+++ RECORDS FOR PROCESSING +++

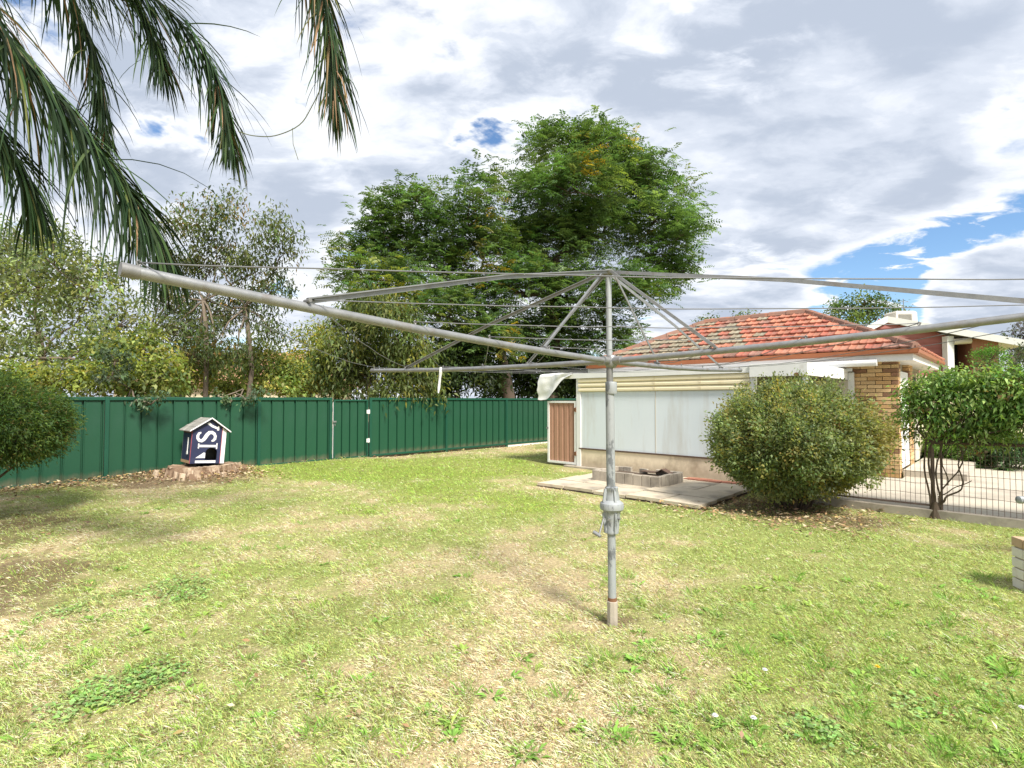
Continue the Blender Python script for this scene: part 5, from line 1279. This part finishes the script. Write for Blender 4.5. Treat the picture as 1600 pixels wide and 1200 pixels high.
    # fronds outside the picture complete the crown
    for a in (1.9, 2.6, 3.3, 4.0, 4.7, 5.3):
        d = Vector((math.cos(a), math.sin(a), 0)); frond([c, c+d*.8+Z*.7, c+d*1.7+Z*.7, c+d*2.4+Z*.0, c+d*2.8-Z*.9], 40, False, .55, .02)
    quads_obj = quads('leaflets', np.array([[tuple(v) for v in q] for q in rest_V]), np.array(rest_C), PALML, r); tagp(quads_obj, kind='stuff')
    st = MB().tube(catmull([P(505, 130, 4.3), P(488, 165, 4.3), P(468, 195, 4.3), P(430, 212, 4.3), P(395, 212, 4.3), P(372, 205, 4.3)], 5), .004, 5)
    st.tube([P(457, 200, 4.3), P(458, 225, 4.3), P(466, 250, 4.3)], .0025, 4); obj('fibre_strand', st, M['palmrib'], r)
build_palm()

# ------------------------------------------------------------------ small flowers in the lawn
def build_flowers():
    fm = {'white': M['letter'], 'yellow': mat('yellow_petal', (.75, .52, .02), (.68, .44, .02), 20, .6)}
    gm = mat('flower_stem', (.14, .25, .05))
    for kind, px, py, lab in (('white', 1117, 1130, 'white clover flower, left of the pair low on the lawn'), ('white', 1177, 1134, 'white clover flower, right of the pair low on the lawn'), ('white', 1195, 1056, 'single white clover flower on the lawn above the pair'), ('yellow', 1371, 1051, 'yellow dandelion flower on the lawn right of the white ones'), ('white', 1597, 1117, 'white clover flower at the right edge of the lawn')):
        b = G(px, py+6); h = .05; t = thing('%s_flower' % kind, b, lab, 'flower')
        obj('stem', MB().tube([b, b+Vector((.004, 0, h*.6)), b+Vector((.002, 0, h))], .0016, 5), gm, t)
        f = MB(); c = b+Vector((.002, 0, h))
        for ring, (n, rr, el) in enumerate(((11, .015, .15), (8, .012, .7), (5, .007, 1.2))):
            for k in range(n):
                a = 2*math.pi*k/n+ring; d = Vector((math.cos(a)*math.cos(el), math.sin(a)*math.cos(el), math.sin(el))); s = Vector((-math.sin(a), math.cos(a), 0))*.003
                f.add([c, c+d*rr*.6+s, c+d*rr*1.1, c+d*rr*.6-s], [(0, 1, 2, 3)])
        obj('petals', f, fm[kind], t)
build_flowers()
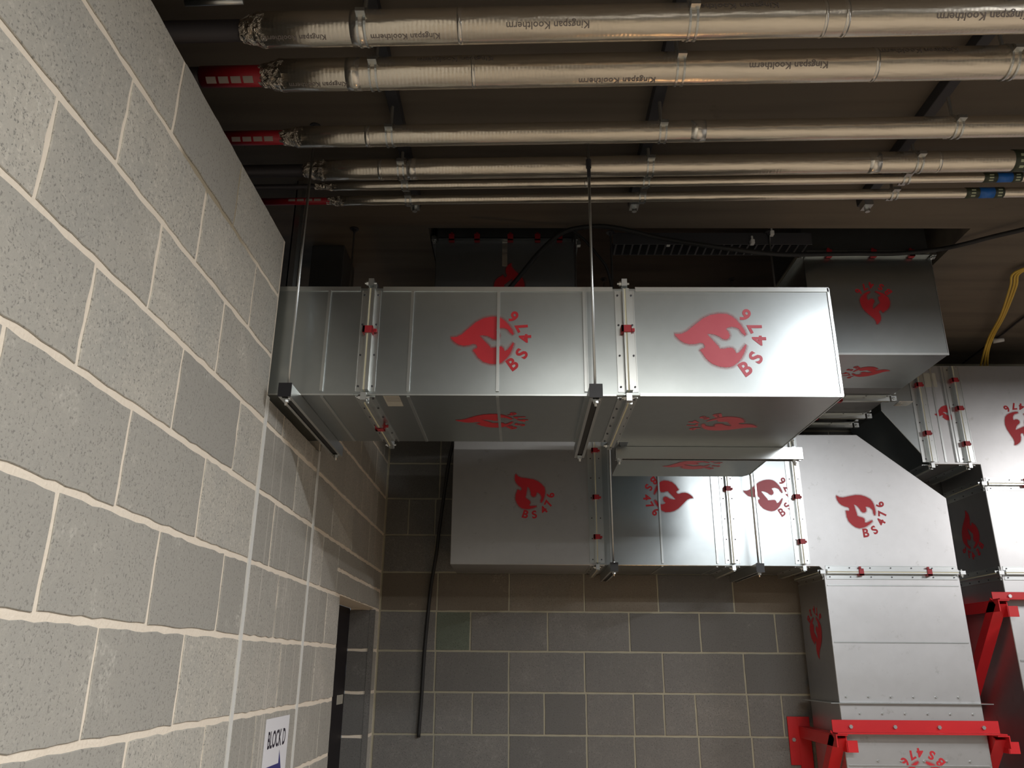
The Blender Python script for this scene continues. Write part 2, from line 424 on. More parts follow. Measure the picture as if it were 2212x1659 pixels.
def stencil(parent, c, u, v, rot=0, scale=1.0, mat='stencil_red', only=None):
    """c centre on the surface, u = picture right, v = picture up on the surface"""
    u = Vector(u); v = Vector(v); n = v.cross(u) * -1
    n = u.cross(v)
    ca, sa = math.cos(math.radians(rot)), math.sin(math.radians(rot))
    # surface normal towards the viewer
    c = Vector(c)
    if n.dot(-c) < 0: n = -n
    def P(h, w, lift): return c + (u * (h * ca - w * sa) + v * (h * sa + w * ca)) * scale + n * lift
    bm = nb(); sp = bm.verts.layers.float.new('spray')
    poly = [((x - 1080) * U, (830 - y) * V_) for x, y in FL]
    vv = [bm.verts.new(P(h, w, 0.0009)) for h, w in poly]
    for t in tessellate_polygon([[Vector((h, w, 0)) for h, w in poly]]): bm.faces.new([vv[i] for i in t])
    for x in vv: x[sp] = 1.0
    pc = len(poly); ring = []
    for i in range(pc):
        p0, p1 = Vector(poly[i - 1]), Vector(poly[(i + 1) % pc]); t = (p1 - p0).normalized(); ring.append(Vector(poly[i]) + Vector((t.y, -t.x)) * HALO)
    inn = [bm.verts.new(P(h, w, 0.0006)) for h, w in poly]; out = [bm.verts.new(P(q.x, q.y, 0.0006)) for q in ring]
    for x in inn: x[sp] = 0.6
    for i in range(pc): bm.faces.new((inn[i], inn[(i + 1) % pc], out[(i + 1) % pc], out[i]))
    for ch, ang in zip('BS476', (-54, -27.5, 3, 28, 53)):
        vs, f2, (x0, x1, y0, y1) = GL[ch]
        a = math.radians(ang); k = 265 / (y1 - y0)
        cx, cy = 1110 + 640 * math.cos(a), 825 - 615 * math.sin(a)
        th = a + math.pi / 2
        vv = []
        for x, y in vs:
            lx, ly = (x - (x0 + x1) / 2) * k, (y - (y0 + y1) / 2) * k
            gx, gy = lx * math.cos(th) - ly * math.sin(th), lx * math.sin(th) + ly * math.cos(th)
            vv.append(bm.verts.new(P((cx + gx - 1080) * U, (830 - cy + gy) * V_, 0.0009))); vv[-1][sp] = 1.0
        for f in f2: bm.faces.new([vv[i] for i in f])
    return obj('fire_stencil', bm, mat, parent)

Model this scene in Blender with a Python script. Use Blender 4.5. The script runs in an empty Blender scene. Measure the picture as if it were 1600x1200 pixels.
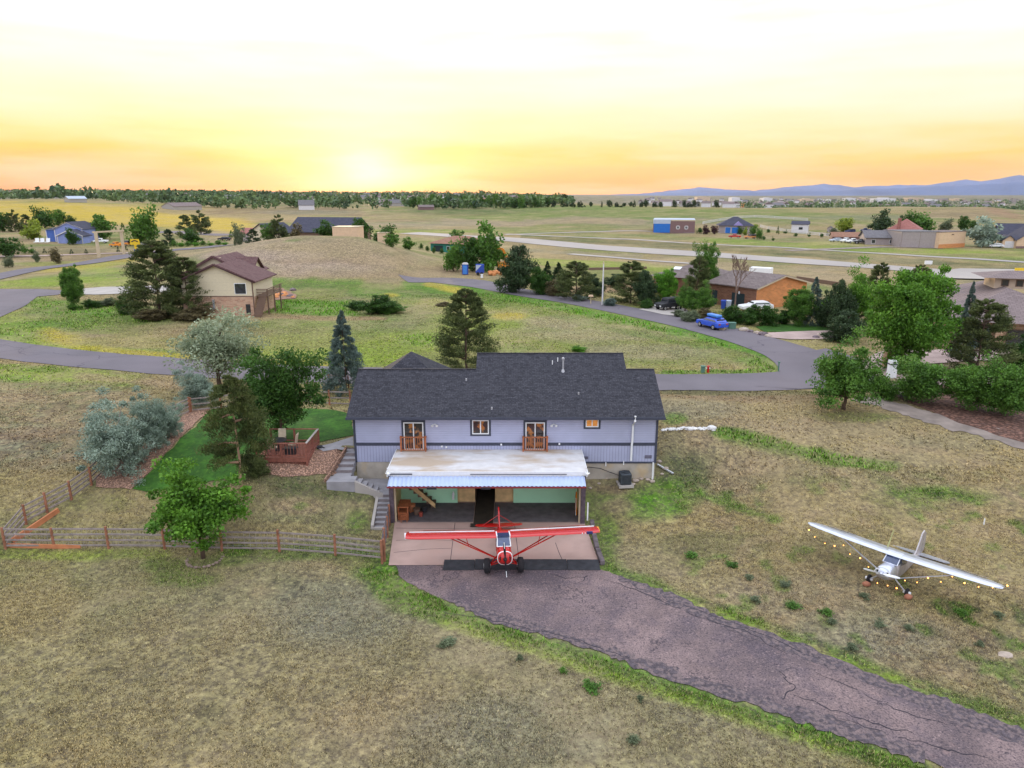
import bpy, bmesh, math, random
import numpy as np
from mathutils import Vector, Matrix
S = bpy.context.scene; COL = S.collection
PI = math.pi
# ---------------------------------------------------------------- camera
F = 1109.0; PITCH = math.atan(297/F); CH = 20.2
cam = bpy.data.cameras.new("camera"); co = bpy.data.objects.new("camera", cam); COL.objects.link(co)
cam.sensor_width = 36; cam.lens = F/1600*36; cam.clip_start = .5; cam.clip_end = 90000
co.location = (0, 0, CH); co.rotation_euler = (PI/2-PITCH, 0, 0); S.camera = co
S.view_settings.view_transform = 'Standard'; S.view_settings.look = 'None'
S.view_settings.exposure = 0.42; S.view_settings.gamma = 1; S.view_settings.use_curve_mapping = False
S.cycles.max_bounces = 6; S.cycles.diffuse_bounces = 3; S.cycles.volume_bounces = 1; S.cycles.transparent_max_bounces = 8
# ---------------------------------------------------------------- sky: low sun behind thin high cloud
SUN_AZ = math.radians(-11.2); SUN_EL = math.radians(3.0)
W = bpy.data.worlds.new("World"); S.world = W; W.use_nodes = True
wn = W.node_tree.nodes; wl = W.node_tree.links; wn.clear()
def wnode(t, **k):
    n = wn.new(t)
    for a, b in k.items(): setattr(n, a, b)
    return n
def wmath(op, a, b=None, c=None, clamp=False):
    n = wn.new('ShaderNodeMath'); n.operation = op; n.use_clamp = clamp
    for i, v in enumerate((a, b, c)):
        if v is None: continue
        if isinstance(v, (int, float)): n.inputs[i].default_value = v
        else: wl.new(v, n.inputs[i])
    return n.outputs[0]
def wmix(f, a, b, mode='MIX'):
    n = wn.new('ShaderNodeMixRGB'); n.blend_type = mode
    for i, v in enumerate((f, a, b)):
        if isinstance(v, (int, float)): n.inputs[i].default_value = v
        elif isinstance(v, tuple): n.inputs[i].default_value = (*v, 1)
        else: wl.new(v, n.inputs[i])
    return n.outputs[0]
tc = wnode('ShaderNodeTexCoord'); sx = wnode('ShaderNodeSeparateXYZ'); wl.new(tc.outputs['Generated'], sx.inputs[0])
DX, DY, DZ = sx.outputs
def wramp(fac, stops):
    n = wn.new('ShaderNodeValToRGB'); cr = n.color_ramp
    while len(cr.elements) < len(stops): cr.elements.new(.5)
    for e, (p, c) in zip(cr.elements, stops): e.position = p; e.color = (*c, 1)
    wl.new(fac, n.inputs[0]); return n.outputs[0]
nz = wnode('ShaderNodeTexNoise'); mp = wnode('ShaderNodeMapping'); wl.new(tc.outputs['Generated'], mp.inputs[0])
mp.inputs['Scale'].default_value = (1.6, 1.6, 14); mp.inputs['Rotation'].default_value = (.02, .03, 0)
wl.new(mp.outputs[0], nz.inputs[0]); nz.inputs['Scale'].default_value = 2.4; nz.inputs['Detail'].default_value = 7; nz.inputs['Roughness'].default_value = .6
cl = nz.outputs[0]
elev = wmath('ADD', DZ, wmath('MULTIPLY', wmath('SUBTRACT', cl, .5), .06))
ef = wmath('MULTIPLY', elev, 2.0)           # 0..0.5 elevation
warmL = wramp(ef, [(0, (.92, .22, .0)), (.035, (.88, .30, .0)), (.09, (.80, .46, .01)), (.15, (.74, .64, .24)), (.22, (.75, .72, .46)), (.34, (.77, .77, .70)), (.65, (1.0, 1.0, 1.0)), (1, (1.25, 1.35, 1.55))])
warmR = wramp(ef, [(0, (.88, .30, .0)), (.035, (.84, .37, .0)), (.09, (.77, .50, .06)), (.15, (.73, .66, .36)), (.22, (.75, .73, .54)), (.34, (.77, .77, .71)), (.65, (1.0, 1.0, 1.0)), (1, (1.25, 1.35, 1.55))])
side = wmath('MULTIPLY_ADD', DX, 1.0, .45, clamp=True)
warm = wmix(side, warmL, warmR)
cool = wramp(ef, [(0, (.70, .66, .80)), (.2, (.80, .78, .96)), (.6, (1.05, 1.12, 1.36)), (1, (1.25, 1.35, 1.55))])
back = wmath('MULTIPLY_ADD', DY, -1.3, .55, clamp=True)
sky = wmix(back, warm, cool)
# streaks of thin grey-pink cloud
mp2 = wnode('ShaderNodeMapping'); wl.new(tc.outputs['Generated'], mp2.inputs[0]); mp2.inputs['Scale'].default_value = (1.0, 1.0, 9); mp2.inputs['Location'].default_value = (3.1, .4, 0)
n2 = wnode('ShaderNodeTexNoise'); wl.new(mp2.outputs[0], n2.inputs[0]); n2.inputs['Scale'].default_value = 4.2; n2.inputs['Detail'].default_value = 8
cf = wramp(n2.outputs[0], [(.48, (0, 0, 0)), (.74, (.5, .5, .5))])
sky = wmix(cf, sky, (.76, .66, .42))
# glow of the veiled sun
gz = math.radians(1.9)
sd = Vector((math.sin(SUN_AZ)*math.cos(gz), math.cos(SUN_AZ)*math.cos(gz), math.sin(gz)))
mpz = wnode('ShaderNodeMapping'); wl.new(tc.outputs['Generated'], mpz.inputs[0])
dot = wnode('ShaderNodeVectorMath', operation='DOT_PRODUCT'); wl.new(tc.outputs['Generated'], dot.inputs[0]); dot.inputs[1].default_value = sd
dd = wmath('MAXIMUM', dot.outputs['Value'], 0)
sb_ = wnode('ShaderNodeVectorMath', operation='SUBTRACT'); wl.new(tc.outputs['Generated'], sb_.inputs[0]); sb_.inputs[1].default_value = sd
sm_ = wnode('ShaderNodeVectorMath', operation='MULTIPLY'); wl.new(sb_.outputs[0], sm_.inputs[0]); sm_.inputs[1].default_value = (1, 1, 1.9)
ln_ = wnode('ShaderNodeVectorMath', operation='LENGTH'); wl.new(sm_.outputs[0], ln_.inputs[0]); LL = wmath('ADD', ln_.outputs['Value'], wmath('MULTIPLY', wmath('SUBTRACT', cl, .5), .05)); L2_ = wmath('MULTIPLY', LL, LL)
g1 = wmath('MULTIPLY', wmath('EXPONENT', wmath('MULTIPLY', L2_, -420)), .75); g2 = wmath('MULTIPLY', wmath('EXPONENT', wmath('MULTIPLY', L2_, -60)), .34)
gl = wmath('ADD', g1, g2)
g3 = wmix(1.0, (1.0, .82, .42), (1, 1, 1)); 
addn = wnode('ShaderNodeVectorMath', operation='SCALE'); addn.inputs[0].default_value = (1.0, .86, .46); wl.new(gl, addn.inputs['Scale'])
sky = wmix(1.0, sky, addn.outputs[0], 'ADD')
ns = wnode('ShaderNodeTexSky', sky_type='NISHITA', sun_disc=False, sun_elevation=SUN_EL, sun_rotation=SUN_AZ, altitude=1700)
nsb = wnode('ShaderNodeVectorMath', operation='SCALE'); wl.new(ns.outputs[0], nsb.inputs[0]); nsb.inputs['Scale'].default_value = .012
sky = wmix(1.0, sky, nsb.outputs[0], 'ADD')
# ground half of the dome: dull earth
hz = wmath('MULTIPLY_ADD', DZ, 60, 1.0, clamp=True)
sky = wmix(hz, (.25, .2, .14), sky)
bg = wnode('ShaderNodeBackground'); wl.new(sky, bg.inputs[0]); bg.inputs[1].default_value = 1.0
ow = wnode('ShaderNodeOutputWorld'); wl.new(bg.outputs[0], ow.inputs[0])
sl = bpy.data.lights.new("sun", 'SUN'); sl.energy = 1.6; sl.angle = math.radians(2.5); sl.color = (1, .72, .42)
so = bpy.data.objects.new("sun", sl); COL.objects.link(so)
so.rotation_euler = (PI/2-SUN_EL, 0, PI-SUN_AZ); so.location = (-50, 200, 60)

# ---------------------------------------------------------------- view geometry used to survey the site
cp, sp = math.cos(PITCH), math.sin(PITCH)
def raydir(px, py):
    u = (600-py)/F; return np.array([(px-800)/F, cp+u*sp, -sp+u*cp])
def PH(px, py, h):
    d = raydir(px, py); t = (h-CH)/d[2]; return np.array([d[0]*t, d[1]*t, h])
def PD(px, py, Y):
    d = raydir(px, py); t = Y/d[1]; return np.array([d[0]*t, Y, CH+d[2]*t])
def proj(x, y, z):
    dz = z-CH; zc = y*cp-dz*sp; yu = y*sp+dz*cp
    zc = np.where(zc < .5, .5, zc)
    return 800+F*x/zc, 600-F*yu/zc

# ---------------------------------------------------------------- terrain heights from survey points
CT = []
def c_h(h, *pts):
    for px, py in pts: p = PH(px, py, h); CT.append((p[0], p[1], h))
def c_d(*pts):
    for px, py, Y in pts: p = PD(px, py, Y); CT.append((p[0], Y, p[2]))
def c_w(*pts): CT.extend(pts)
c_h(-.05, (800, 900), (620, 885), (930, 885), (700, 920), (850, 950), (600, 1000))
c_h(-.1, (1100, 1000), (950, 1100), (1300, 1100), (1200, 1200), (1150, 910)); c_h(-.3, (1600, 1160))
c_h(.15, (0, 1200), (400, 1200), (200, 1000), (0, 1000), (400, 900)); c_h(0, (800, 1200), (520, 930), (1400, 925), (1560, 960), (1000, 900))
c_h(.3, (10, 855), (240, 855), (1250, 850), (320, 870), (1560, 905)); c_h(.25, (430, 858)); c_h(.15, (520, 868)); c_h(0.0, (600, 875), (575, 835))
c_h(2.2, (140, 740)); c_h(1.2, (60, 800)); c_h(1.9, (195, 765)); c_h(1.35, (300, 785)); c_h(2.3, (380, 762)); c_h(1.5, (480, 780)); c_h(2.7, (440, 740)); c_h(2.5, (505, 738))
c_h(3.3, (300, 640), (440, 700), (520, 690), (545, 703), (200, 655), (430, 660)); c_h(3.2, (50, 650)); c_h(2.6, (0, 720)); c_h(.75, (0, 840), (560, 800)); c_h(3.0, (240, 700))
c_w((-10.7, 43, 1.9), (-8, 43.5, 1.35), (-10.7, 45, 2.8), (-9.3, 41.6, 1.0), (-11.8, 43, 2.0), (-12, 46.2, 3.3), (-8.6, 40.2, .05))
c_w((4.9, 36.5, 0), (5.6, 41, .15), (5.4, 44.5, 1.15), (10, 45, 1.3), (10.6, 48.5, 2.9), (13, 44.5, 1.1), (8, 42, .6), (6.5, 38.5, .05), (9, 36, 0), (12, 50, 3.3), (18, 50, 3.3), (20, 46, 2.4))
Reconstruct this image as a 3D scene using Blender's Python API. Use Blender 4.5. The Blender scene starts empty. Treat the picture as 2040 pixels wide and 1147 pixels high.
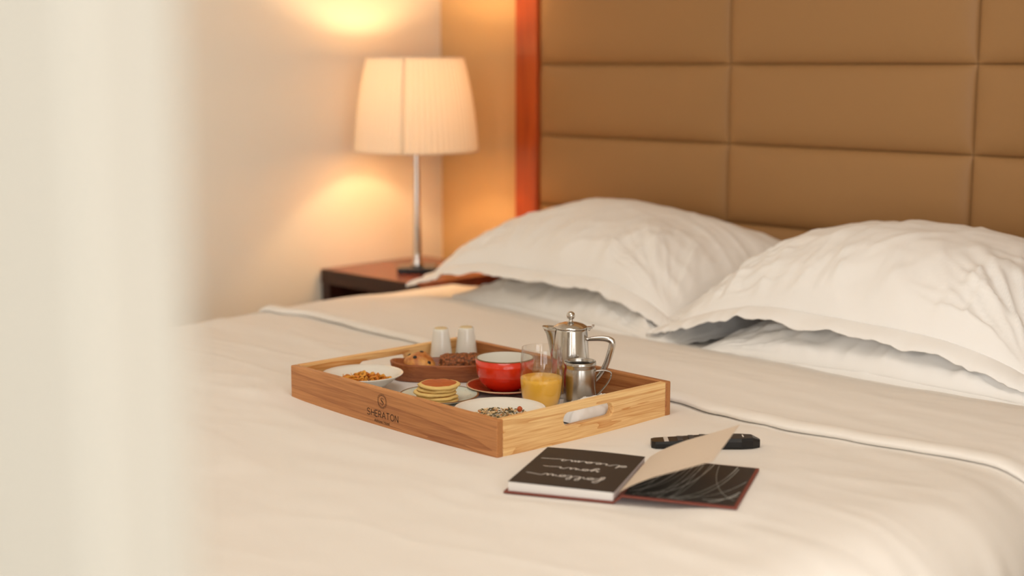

+++

WHAT TO DO. Repeat the listing above from its first line through the line that contains "build_palm()", both included, and nothing more. Drop the pictures.

OUTPUT OF THE TASK.
Continue the Blender Python script for this scene: part 5, from line 1279. This part finishes the script. Write for Blender 4.5. Treat the picture as 1600 pixels wide and 1200 pixels high.
    # fronds outside the picture complete the crown
    for a in (1.9, 2.6, 3.3, 4.0, 4.7, 5.3):
        d = Vector((math.cos(a), math.sin(a), 0)); frond([c, c+d*.8+Z*.7, c+d*1.7+Z*.7, c+d*2.4+Z*.0, c+d*2.8-Z*.9], 40, False, .55, .02)
    quads_obj = quads('leaflets', np.array([[tuple(v) for v in q] for q in rest_V]), np.array(rest_C), PALML, r); tagp(quads_obj, kind='stuff')
    st = MB().tube(catmull([P(505, 130, 4.3), P(488, 165, 4.3), P(468, 195, 4.3), P(430, 212, 4.3), P(395, 212, 4.3), P(372, 205, 4.3)], 5), .004, 5)
    st.tube([P(457, 200, 4.3), P(458, 225, 4.3), P(466, 250, 4.3)], .0025, 4); obj('fibre_strand', st, M['palmrib'], r)
build_palm()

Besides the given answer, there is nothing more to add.